START Available data

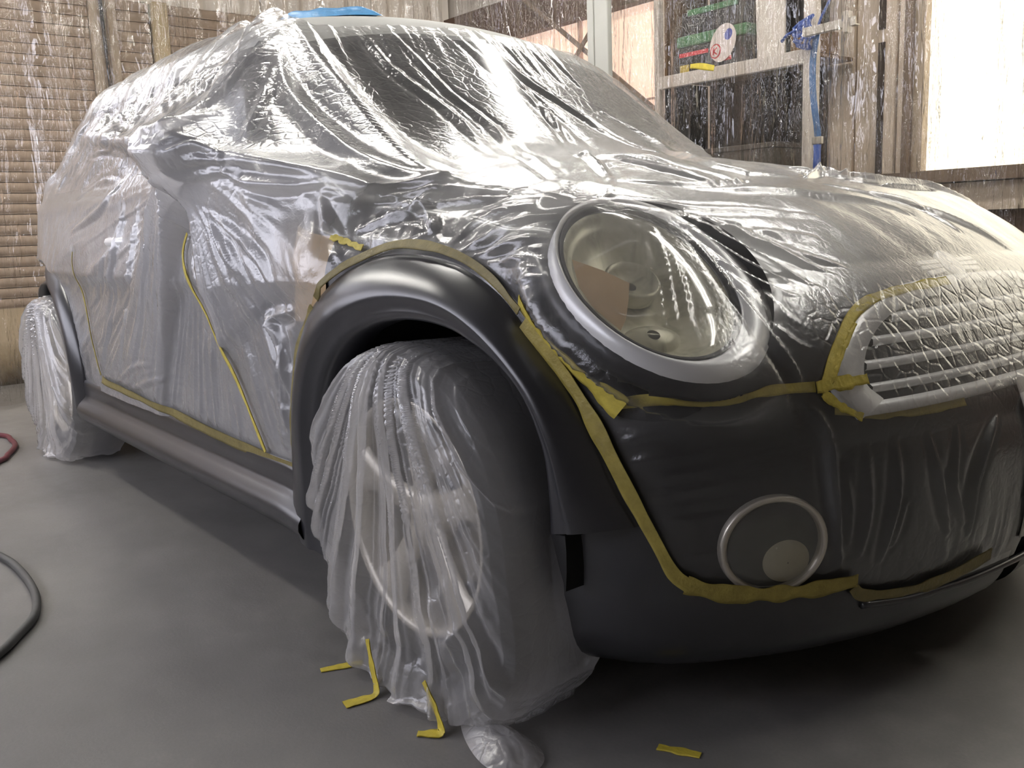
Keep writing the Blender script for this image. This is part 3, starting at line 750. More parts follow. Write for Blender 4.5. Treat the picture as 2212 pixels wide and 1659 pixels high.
# headlamps, one on each side
def ellipse(c, h, v, n, a, b, hn, N_=64):
    t = np.linspace(0, 2*np.pi, N_, endpoint=False)
    return c+np.outer(a*np.cos(t), h)+np.outer(b*np.sin(t), v)+np.asarray(n)*hn
def headlamp(sgn):
    h, v, n = ring_frame(*HLN); c = HLC.copy(); fl = np.array([1, -sgn, 1])
    ci = c-h*.020+v*.006      # lens sits off-centre in its ring
    root = empty('headlamp'); under(car, root)
    def lo(rows, name, m, closed=True, capfan=False, par=None):
        V = np.concatenate(rows)*fl
        k = rows[0].shape[0]; F = [tuple(map(int, q)) for q in gridF(len(rows), k, True)]
        if sgn > 0: F = [q[::-1] for q in F]
        o = mesh_obj(name, V, F, m); o.parent = root; o.matrix_parent_inverse = Matrix.Translation((0, 0, 0)); return o
    E = lambda a, b, hn, cc=c: ellipse(cc, h, v, n, a, b, hn)
    lo([E(HLA*.99, HLB*.99, -.035), E(HLA, HLB, -.010), E(HLA*.985, HLB*.985, -.002),
        E(HLA*.5+.0665, HLB*.5+.093, .010, (c+ci)/2), E(.137, .187, .010, ci), E(.132, .181, .004, ci), E(.130, .179, -.010, ci)], 'chrome_ring', M['chrome'])
    lo([E(.1305, .1795, .006, ci), E(.124, .172, .003, ci), E(.122, .170, -.02, ci)], 'seal', M['grilledark'])
    lo([E(.128*math.cos(t), .177*math.cos(t), -.004+.024*math.sin(t), ci) for t in np.linspace(0, 1.555, 12)], 'lens', M['lens'])
    lo([E(.124*r, .172*r, z, ci) for r, z in ((1, -.004), (.94, -.008), (.91, -.018), (.87, -.016), (.84, -.026), (.70, -.040), (.5, -.052), (.3, -.058), (.01, -.060))], 'reflector', M['reflector'])
    c2 = ci+v*.035; lo([E(.042, .042, -.055, c2), E(.045, .045, -.032, c2), E(.040, .040, -.028, c2), E(.036, .036, -.040, c2), E(.01, .01, -.046, c2)], 'lamp_bezel', M['reflector'])
    c3 = ci-v*.09-h*.02; lo([E(.050, .030, -.055, c3), E(.046, .027, -.038, c3), E(.030, .018, -.032, c3), E(.01, .01, -.030, c3)], 'turn_lamp', M['reflector'])
    return root
headlamp(-1); headlamp(1)
# fog lamps
FGC = snap(f_body, np.array([[.526, -.528, .326]]))[0]; FGN = grad(f_body, FGC[None])[0]
def foglamp(sgn):
    n = FGN; h = np.cross([0, 0, 1], n); h /= np.linalg.norm(h); v = np.cross(n, h); fl = np.array([1, -sgn, 1])
    root = empty('fog_lamp'); under(car, root)
    def lo(rows, name, m):
        V = np.concatenate(rows)*fl; F = [tuple(map(int, q)) for q in gridF(len(rows), rows[0].shape[0], True)]
        if sgn > 0: F = [q[::-1] for q in F]
        o = mesh_obj(name, V, F, m); o.parent = root; return o
    E = lambda k, hn: ellipse(FGC, h, v, n, .084*k, .078*k, hn, 48)
    lo([E(1.0, -.006), E(1.0, .006), E(.96, .010), E(.88, .008), E(.86, -.004)], 'ring', M['alloy'])
    lo([E(.92, .002), E(.8, -.010), E(.6, -.022), E(.3, -.030), E(.01, -.032)], 'reflector', M['fogbowl'])
    lo([E(.92*math.cos(t), .002+.012*math.sin(t)) for t in np.linspace(0, 1.55, 7)], 'lens', M['lens'])
    q = FGC+h*.022-v*.028; lo([ellipse(q, h, v, n, .046*math.cos(t), .042*math.cos(t), -.014+.022*math.sin(t), 48) for t in np.linspace(0, 1.55, 8)], 'bright_spot', M['fogspot'])  # pale dome paints the bright spot low in the fog bowl
foglamp(-1); foglamp(1)
# grille
GO = np.array([(-.42, .497), (-.452, .545), (-.425, .596), (-.358, .645), (-.262, .669), (-.115, .680), (.05, .682)])
GI = np.array([(-.372, .520), (-.395, .548), (-.366, .592), (-.299, .628), (-.204, .648), (-.078, .658), (.05, .660)])
def mirror_path(P):
    P = P[P[:, 0] < 0]; return np.vstack([P, (P*[-1, 1])[::-1]])
def nose_pts(yz, off):
    P = np.c_[np.interp(np.abs(yz[:, 0]), *NOSE)+np.interp(yz[:, 1], *NZ), yz]
    for _ in range(12):
        P[:, 0] -= f_body(P[:, 0], P[:, 1], P[:, 2])
    n = grad(f_body, P); return P+n*off
def yzspline(P, n): return spline(np.c_[P, P[:, 0]*0], n)[:, :2]
gr = empty('grille'); under(car, gr)
go = yzspline(np.vstack([mirror_path(GO), ]), 120); gi = yzspline(mirror_path(GI), 120)
gm = (go+gi)/2
o = mesh_obj('chrome_surround', np.vstack([nose_pts(go, -.004), nose_pts(go*.97+gm*.03, .010), nose_pts(go*.6+gi*.4, .016), nose_pts(gi, .012), nose_pts(gi, -.01)]), gridF(5, 120), M['chrome']); o.parent = gr
bot = np.c_[np.linspace(-.41, .41, 60), np.full(60, .499)]; b2 = bot.copy(); b2[:, 1] = .519
o = mesh_obj('chrome_strip', np.vstack([nose_pts(bot, .0), nose_pts(bot+[0, .003], .012), nose_pts(b2, .012), nose_pts(b2, -.01)]), gridF(4, 60), M['chrome']); o.parent = gr
rows = []
for z in np.linspace(.515, .655, 14):
    hw = np.interp(z, GI[:, 1][1:], -GI[:, 0][1:]) if z > .548 else .39
    rows.append(nose_pts(np.c_[np.linspace(-hw, hw, 50), np.full(50, z)], .004))
o = mesh_obj('grille_back', np.vstack(rows), gridF(14, 50), M['grilledark']); o.parent = gr
for z in (.538, .570, .602, .632):
    hw = np.interp(z, GI[:, 1][1:], -GI[:, 0][1:]) if z > .548 else .385
    y = np.linspace(-hw, hw, 50); rows = [nose_pts(np.c_[y, np.full(50, z+dz)], off) for dz, off in ((-.007, .003), (-.006, .008), (0, .012), (.006, .008), (.007, .003))]
    o = mesh_obj('grille_slat', np.vstack(rows), gridF(5, 50), M['chrome']); o.parent = gr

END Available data

### Given exercise
Exclude the images, then output the data above word for word.

### Correct result
Keep writing the Blender script for this image. This is part 3, starting at line 750. More parts follow. Write for Blender 4.5. Treat the picture as 2212 pixels wide and 1659 pixels high.
# headlamps, one on each side
def ellipse(c, h, v, n, a, b, hn, N_=64):
    t = np.linspace(0, 2*np.pi, N_, endpoint=False)
    return c+np.outer(a*np.cos(t), h)+np.outer(b*np.sin(t), v)+np.asarray(n)*hn
def headlamp(sgn):
    h, v, n = ring_frame(*HLN); c = HLC.copy(); fl = np.array([1, -sgn, 1])
    ci = c-h*.020+v*.006      # lens sits off-centre in its ring
    root = empty('headlamp'); under(car, root)
    def lo(rows, name, m, closed=True, capfan=False, par=None):
        V = np.concatenate(rows)*fl
        k = rows[0].shape[0]; F = [tuple(map(int, q)) for q in gridF(len(rows), k, True)]
        if sgn > 0: F = [q[::-1] for q in F]
        o = mesh_obj(name, V, F, m); o.parent = root; o.matrix_parent_inverse = Matrix.Translation((0, 0, 0)); return o
    E = lambda a, b, hn, cc=c: ellipse(cc, h, v, n, a, b, hn)
    lo([E(HLA*.99, HLB*.99, -.035), E(HLA, HLB, -.010), E(HLA*.985, HLB*.985, -.002),
        E(HLA*.5+.0665, HLB*.5+.093, .010, (c+ci)/2), E(.137, .187, .010, ci), E(.132, .181, .004, ci), E(.130, .179, -.010, ci)], 'chrome_ring', M['chrome'])
    lo([E(.1305, .1795, .006, ci), E(.124, .172, .003, ci), E(.122, .170, -.02, ci)], 'seal', M['grilledark'])
    lo([E(.128*math.cos(t), .177*math.cos(t), -.004+.024*math.sin(t), ci) for t in np.linspace(0, 1.555, 12)], 'lens', M['lens'])
    lo([E(.124*r, .172*r, z, ci) for r, z in ((1, -.004), (.94, -.008), (.91, -.018), (.87, -.016), (.84, -.026), (.70, -.040), (.5, -.052), (.3, -.058), (.01, -.060))], 'reflector', M['reflector'])
    c2 = ci+v*.035; lo([E(.042, .042, -.055, c2), E(.045, .045, -.032, c2), E(.040, .040, -.028, c2), E(.036, .036, -.040, c2), E(.01, .01, -.046, c2)], 'lamp_bezel', M['reflector'])
    c3 = ci-v*.09-h*.02; lo([E(.050, .030, -.055, c3), E(.046, .027, -.038, c3), E(.030, .018, -.032, c3), E(.01, .01, -.030, c3)], 'turn_lamp', M['reflector'])
    return root
headlamp(-1); headlamp(1)
# fog lamps
FGC = snap(f_body, np.array([[.526, -.528, .326]]))[0]; FGN = grad(f_body, FGC[None])[0]
def foglamp(sgn):
    n = FGN; h = np.cross([0, 0, 1], n); h /= np.linalg.norm(h); v = np.cross(n, h); fl = np.array([1, -sgn, 1])
    root = empty('fog_lamp'); under(car, root)
    def lo(rows, name, m):
        V = np.concatenate(rows)*fl; F = [tuple(map(int, q)) for q in gridF(len(rows), rows[0].shape[0], True)]
        if sgn > 0: F = [q[::-1] for q in F]
        o = mesh_obj(name, V, F, m); o.parent = root; return o
    E = lambda k, hn: ellipse(FGC, h, v, n, .084*k, .078*k, hn, 48)
    lo([E(1.0, -.006), E(1.0, .006), E(.96, .010), E(.88, .008), E(.86, -.004)], 'ring', M['alloy'])
    lo([E(.92, .002), E(.8, -.010), E(.6, -.022), E(.3, -.030), E(.01, -.032)], 'reflector', M['fogbowl'])
    lo([E(.92*math.cos(t), .002+.012*math.sin(t)) for t in np.linspace(0, 1.55, 7)], 'lens', M['lens'])
    q = FGC+h*.022-v*.028; lo([ellipse(q, h, v, n, .046*math.cos(t), .042*math.cos(t), -.014+.022*math.sin(t), 48) for t in np.linspace(0, 1.55, 8)], 'bright_spot', M['fogspot'])  # pale dome paints the bright spot low in the fog bowl
foglamp(-1); foglamp(1)
# grille
GO = np.array([(-.42, .497), (-.452, .545), (-.425, .596), (-.358, .645), (-.262, .669), (-.115, .680), (.05, .682)])
GI = np.array([(-.372, .520), (-.395, .548), (-.366, .592), (-.299, .628), (-.204, .648), (-.078, .658), (.05, .660)])
def mirror_path(P):
    P = P[P[:, 0] < 0]; return np.vstack([P, (P*[-1, 1])[::-1]])
def nose_pts(yz, off):
    P = np.c_[np.interp(np.abs(yz[:, 0]), *NOSE)+np.interp(yz[:, 1], *NZ), yz]
    for _ in range(12):
        P[:, 0] -= f_body(P[:, 0], P[:, 1], P[:, 2])
    n = grad(f_body, P); return P+n*off
def yzspline(P, n): return spline(np.c_[P, P[:, 0]*0], n)[:, :2]
gr = empty('grille'); under(car, gr)
go = yzspline(np.vstack([mirror_path(GO), ]), 120); gi = yzspline(mirror_path(GI), 120)
gm = (go+gi)/2
o = mesh_obj('chrome_surround', np.vstack([nose_pts(go, -.004), nose_pts(go*.97+gm*.03, .010), nose_pts(go*.6+gi*.4, .016), nose_pts(gi, .012), nose_pts(gi, -.01)]), gridF(5, 120), M['chrome']); o.parent = gr
bot = np.c_[np.linspace(-.41, .41, 60), np.full(60, .499)]; b2 = bot.copy(); b2[:, 1] = .519
o = mesh_obj('chrome_strip', np.vstack([nose_pts(bot, .0), nose_pts(bot+[0, .003], .012), nose_pts(b2, .012), nose_pts(b2, -.01)]), gridF(4, 60), M['chrome']); o.parent = gr
rows = []
for z in np.linspace(.515, .655, 14):
    hw = np.interp(z, GI[:, 1][1:], -GI[:, 0][1:]) if z > .548 else .39
    rows.append(nose_pts(np.c_[np.linspace(-hw, hw, 50), np.full(50, z)], .004))
o = mesh_obj('grille_back', np.vstack(rows), gridF(14, 50), M['grilledark']); o.parent = gr
for z in (.538, .570, .602, .632):
    hw = np.interp(z, GI[:, 1][1:], -GI[:, 0][1:]) if z > .548 else .385
    y = np.linspace(-hw, hw, 50); rows = [nose_pts(np.c_[y, np.full(50, z+dz)], off) for dz, off in ((-.007, .003), (-.006, .008), (0, .012), (.006, .008), (.007, .003))]
    o = mesh_obj('grille_slat', np.vstack(rows), gridF(5, 50), M['chrome']); o.parent = gr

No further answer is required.